IIL Petition Timing and the Gap Between Suspension and Approval

Washington DUI convictions trigger immediate license suspension. The Department of Licensing processes the suspension within 5-7 business days of court sentencing. Your IIL petition must be filed with the same court that handled your DUI case, not with DOL. Most counties schedule IIL hearings 21-35 days after petition filing. King County averages 28 days. Spokane County averages 32 days. That gap creates a mandatory non-driving period even if your petition is eventually approved. Rideshare drivers lose 4-5 weeks of income while waiting for the hearing. Some drivers attempt to continue rideshare work on a suspended license during the gap. This is unlicensed driving. If stopped, your IIL petition will be denied automatically, your DUI suspension will be extended by 1-2 years, and you'll face separate criminal charges for driving while suspended. Pierce County prosecutes rideshare drivers for DWLS more aggressively than private-vehicle drivers because commercial use elevates the charge severity.

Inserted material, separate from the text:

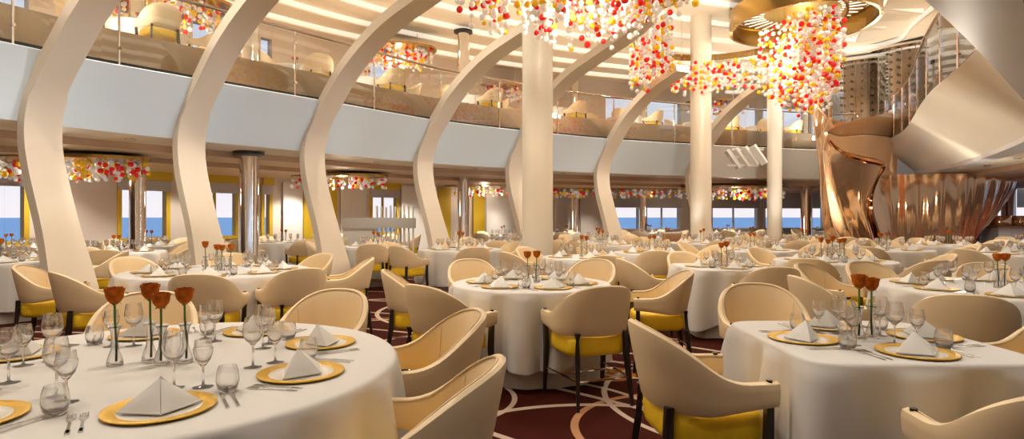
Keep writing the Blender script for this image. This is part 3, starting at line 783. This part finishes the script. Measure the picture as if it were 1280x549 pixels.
for (px, D, nm, rz) in ((1156, 15.2, 'leftmost', 60), (1172, 13.6, 'middle', 80), (1225, 11.5, 'rightmost', 95)):
    dup(CH_MID, (at(px, D) + .6, D, ZU), R(rz), 'cream tub chair behind the right balcony glass, %s of three' % nm, 'cream tub chairs')

# ------------------------------------------------------------------ chandeliers
def ball_mesh(name, m, r, pointed=False):
    prof = [(0, -r), (r * .5, -r * .87), (r * .87, -r * .5), (r, 0), (r * .87, r * .5), (r * .5, r * .87), (.002, r * 1.0), (.002, r * 1.25)]
    if pointed: prof = [(0, -r * 1.5), (r * .4, -r * .9), (r * .9, -r * .2), (r * .9, r * .3), (r * .45, r * .85), (.002, r), (.002, r * 1.2)]
    return MB().lathe(prof, 8, caps=False).mesh(name, m, ang=75)
BM = [ball_mesh('glass_ball', mm, 1.0) for mm in (CW, CR, CY)]
BMP = [ball_mesh('glass_ball', mm, 1.0, True) for mm in (CW, CR, CY)]
def chandelier(label, plate_fn, strings, loc, rad, near100=100, seed=1, light=None, extra=None):
    """strings: list of (x,y,ztop,zlo) in local; balls along each"""
    rt = thing('chandelier', label, 'chandelier', loc, 0, None); rng = random.Random(seed)
    plate_fn(rt); wires = MB(); balls = []
    for (x, y, zt, zh, zl, dens) in strings:
        wires.tube([(x, y, zt), (x, y, zl)], .0025, 3); z = zl
        while z < zh:
            c_ = rng.choices((0, 1, 2), (.56, .23, .21))[0]; rr = rad * rng.uniform(.75, 1.2)
            balls.append((x + rng.uniform(-.02, .02), y + rng.uniform(-.02, .02), z, rr, c_)); z += rr * rng.uniform(1.8, 2.6) / dens
    wires.build('wire', WIRE, rt, smooth=False)['kind'] = 'stuff'
    cam = Vector((-loc[0], -loc[1], CH - loc[2]))
    def vis(b):
        wx, wy, wz = b[0] + loc[0], b[1] + loc[1], b[2] + loc[2]; px = 640 + F * wx / wy; py = HY - (wz - CH) * F / wy
        return (0 if (-5 < py < 549 and -5 < px < 1285) else 100) + (Vector(b[:3]) - cam).length
    balls.sort(key=vis)
    for (x, y, z, rr, c_) in balls[:near100]:
        o = link('glass_ball', BM[c_] if z > -99 else BMP[c_], rt); o.location = (x, y, z); o.scale = (rr, rr, rr)
        o['label'] = ('clear', 'red', 'amber')[c_] + ' glass ball'
    m = MB()
    for (x, y, z, rr, c_) in balls[near100:]:
        prof = [(0, -rr), (rr * .7, -rr * .7), (rr, 0), (rr * .7, rr * .7), (0, rr)]
        m.lathe(prof, 7, (x, y, z), c_, caps=False)
    if len(balls) > near100: m.build('hanging_glass_beads', [CW, CR, CY], rt, ang=75)['kind'] = 'stuff'
    return rt
def lightpt(x, y, z, w_, r=.1, col=(1, .86, .68), name='lamp'):
    l = bpy.data.lights.new(name, 'POINT'); l.energy = w_; l.shadow_soft_size = r; l.color = col
    o = bpy.data.objects.new(name, l); COL.objects.link(o); o.location = (x, y, z); return o

def band(mb, cx, cy, a, b, z0, z1, th, a0=0, a1=2 * PI, n=72, mi=0):
    rows = []
    for i in range(n + 1):
        t = lerp(a0, a1, i / n); c_, s_ = math.cos(t), math.sin(t)
        rows.append([Vector((cx + a * c_, cy + b * s_, z0)), Vector((cx + a * c_, cy + b * s_, z1))])
    mb.sheet(rows, th, mi)
# big ring: back arc visible with curtain
def chA(rt):
    m = MB(); band(m, 0, 0, 2.25, 2.6, 0, .16, -.05); m.build('gold_ring', BRASS, rt)
    for a in (100, 130, 170): MB().tube([(2.2 * math.cos(R(a)), 2.55 * math.sin(R(a)), .1), (2.2 * math.cos(R(a)), 2.55 * math.sin(R(a)), 1.7)], .012, 6).build('suspension_rod', CHROME, rt)
strs = []; rg = random.Random(5)
for i in range(250):
    a = 2 * PI * i / 250 + rg.uniform(-.01, .01); k = rg.choice((1, .95, .9, .86))
    x, y = 2.2 * k * math.cos(a), 2.55 * k * math.sin(a); deg = math.degrees(a) % 360
    if 215 < deg < 325: continue
    side = 1 if (deg < 40 or deg > 320) else 0; left = 1 if 140 < deg < 220 else 0
    L = .85 + rg.uniform(-.25, .1) + .9 * (sstep(55, 15, deg) if deg < 180 else sstep(315, 350, deg)) + .25 * left
    strs.append((x, y, .05, -.12, -L, .8))
AX, AY, AZ = 5.0, 13.6, 5.62
for i in range(95):     # dense bunch at right
    a = rg.uniform(-50, 30); k = rg.uniform(.62, .98); x, y = 2.2 * k * math.cos(R(a)), 2.55 * k * math.sin(R(a))
    strs.append((x, y, .05, .0, -1.35 + rg.uniform(-.2, .45) , .7))
chandelier('huge oval gold chandelier with long strings of red, yellow and clear balls', chA, strs, (AX, AY, AZ), .052, 100, 11)
# nearer ring B
def chB(rt):
    m = MB(); band(m, 0, 0, 1.75, 1.2, 0, .16, -.05); m.build('gold_ring', BRASS, rt)
    m = MB(); m.lathe([(0, .15), (1.0, .15), (1.0, .17), (0, .17)], 48, caps=False, mtx=Matrix.Diagonal((1.73, 1.18, 1, 1))); m.build('gold_plate', BRASSIN, rt)
    for a in (0, 90, 180, 270): MB().tube([(1.2 * math.cos(R(a)), .9 * math.sin(R(a)), .1), (1.2 * math.cos(R(a)), .9 * math.sin(R(a)), 2.8)], .012, 6).build('suspension_rod', CHROME, rt)
strs = []
for i in range(215):
    a = rg.uniform(0, 2 * PI); k = math.sqrt(rg.uniform(.1, 1)); x, y = 1.7 * k * math.cos(a), 1.15 * k * math.sin(a)
    strs.append((x, y, .12, .05, -.62 + .2 * (x / 1.5) ** 2 + rg.uniform(-.16, .25), .75))
chandelier('gold chandelier of red, yellow and clear balls around thickest column top', chB, strs, (.85, 8.3, 4.75), .047, 100, 12)
# third gold ring at right, spokes underneath
def chC(rt):
    m = MB(); band(m, 0, 0, 1.55, 1.7, -.05, .42, -.08); m.build('gold_ring', BRASS, rt)
    m = MB(); m.lathe([(0, .38), (1.0, .38), (1.0, .42), (0, .42)], 56, caps=False, mtx=Matrix.Diagonal((1.48, 1.62, 1, 1))); m.build('gold_plate', BRASSIN, rt)
    for k in range(34):
        a = R(k * 360 / 34); m = MB().tube([(.85 * math.cos(a), .85 * math.sin(a), .30), (1.35 * math.cos(a), 1.42 * math.sin(a), .30)], .012, 6); m.build('light_rod', LAMP, rt)
strs = [(1.1 * math.cos(R(a)) * .8, 1.5 * math.sin(R(a)) * .8, .3, -.1, -.5, .6) for a in range(150, 230, 8)]
chandelier('deep gold ring chandelier with radiating bright rods beside the dense strings', chC, strs, (7.0, 14.3, 6.0), .05, 60, 13)
def small_ch(label, x, y, z, a, b, nst, drop, rad, seed, npart=60):
    def pl(rt):
        MB().lathe([(0, 0), (1, 0), (1, .06), (0, .06)], 40, caps=False, mtx=Matrix.Diagonal((a, b, 1, 1))).build('gold_plate', BRASS, rt)
        if z > 4: 
            for sx in (-.5, .5): MB().tube([(sx * a, 0, .05), (sx * a, 0, max(.1, ZC - z))], .01, 6).build('suspension_rod', CHROME, rt)
        else:
            for sx in (-.5, .5): MB().tube([(sx * a, 0, .05), (sx * a, 0, max(.06, 2.41 - z))], .01, 6).build('suspension_rod', CHROME, rt)
    st = []
    for i in range(nst):
        an = rg.uniform(0, 2 * PI); k = math.sqrt(rg.uniform(.05, 1)); st.append((a * .97 * k * math.cos(an), b * .97 * k * math.sin(an), .01, -.03, -drop * rg.uniform(.45, 1), .8))
    chandelier(label, pl, st, (x, y, z), rad, npart, seed)
small_ch('low chandelier of coloured glass balls above the leftmost window tables', -8.4, 10.8, 2.37, 1.75, .8, 110, .34, .045, 21, 100)
small_ch('low chandelier of coloured glass balls between third and fourth ribs', -4.45, 15.3, 2.37, 1.25, .7, 80, .28, .045, 22)
small_ch('low chandelier of coloured glass balls between fourth and fifth ribs', -.9, 20, 2.37, 1.4, .7, 70, .3, .05, 23, 50)
small_ch('low chandelier of coloured glass balls right of thickest column', 2.1, 22, 2.37, 1.0, .6, 50, .3, .055, 24, 40)
small_ch('low chandelier of coloured glass balls above first sea window table', 4.9, 22.3, 2.37, 1.6, .6, 60, .3, .055, 25, 40)
small_ch('low chandelier of coloured glass balls above middle sea window table', 7.9, 21.0, 2.37, 1.9, .8, 90, .42, .055, 26, 50)
small_ch('upper deck chandelier of coloured balls at top left corner', -7.3, 12.6, 5.82, 1.35, .8, 90, .42, .05, 27, 100)
small_ch('upper deck chandelier of coloured balls between third and fourth ribs', -3.35, 17.3, 6.2, 1.15, .8, 80, .5, .055, 28)
small_ch('upper deck chandelier of coloured balls left of thickest column', -.4, 21.5, 6.0, 1.0, .7, 60, .45, .055, 29, 40)
small_ch('upper deck chandelier of coloured balls left of thinnest ivory column', 7.8, 22.5, 5.65, 1.2, .7, 60, .4, .055, 30, 40)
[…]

What Happens to Your SR-22 Requirement When You Drive Rideshare on an IIL

Washington requires SR-22 filing for all IIL holders. The filing certifies continuous liability coverage at state minimum limits: $25,000 bodily injury per person, $50,000 bodily injury per accident, $10,000 property damage. These minimums don't meet rideshare platform requirements. Uber requires $100,000/$300,000/$100,000 liability when the app is off and $1,000,000 combined single limit when the app is on. Lyft requires the same. Your SR-22 policy covers you only when the app is off. The platform's commercial policy covers you during active trips. The gap period—app on, waiting for a ride request—is covered by the platform's contingent liability policy at $50,000/$100,000/$25,000. Your SR-22 carrier must know you drive rideshare. Most non-standard carriers (Bristol West, Dairyland, Direct Auto, GAINSCO) exclude rideshare use in standard SR-22 policies. You need a rideshare endorsement or a separate commercial policy. Failing to disclose rideshare activity voids your SR-22. If DOL discovers the lapse, your IIL is revoked immediately and your suspension clock restarts from zero.